Cesar Traldi durante a defesa de tese, no Instituto de Artes: diferentes possibilidades de interação (Foto: Antoninho Perri) O segundo ponto-chave é como pensar a performance desse espaço instrumento, que foi desenvolvido de acordo com a teoria de sistemas de interação auto-organizados. Os agentes (intérprete e computador) envolvidos nesse sistema sonoro são capazes de exercer forte influência sobre as interações ocorrentes e podem desempenhar diferentes funções, de acordo com a estrutura da obra. As diferentes funções descritas nessa pesquisa são idealização, articulação, mediação e observação. A idealização está ligada na hora de decidir quais são os dispositivos que serão usados. A articulação consiste em pegar esses instrumentos e trabalhá-los de maneira a gerar uma informação sonora, visual, mas que expresse algo – está ligado à produção artística. A mediação é quando se executa essa articulação, porque pode ser feita pela própria pessoa– que é o caso de uma improvisação. A observação leva o próprio intérprete e espectadores a acompanharem os resultados de todo esse processo interativo.

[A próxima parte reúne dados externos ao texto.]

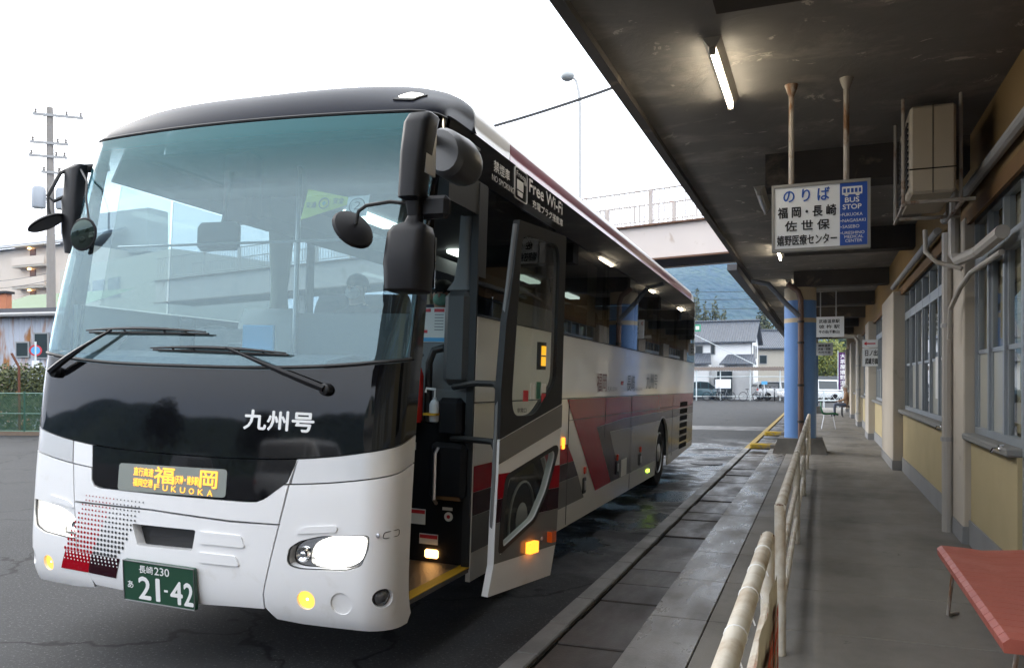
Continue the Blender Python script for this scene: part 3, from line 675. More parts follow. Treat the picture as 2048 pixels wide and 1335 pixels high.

Segundo Traldi, esta ideia pode ser ampliada por meio da noção de adaptação, chegando aos sistemas sonoros auto-organizados. “Apesar de o idealizador ter pensado em todos os dispositivos e conexões, ele não consegue prever como as articulações vão ocorrer. Essa é a ideia com a qual trabalhamos nesse modelo de espaço auto-organizado. Quando um intérprete entra e vai realizar uma performance no ambiente Prisma, ele não sabe exatamente como o computador vai reagir porque a programação foi toda feita de maneira que o equipamento modifique seus padrões de comportamento de acordo com que o intérprete está fazendo. É como se o computador estivesse aprendendo em tempo real com o que o intérprete instrumentista está fazendo em sua performance. Esses sistemas sonoros evoluem a partir de si mesmo, e serão mais auto-organizados quanto mais as fronteiras entre as funções de articulação e mediação forem diluídas”, concluiu Traldi.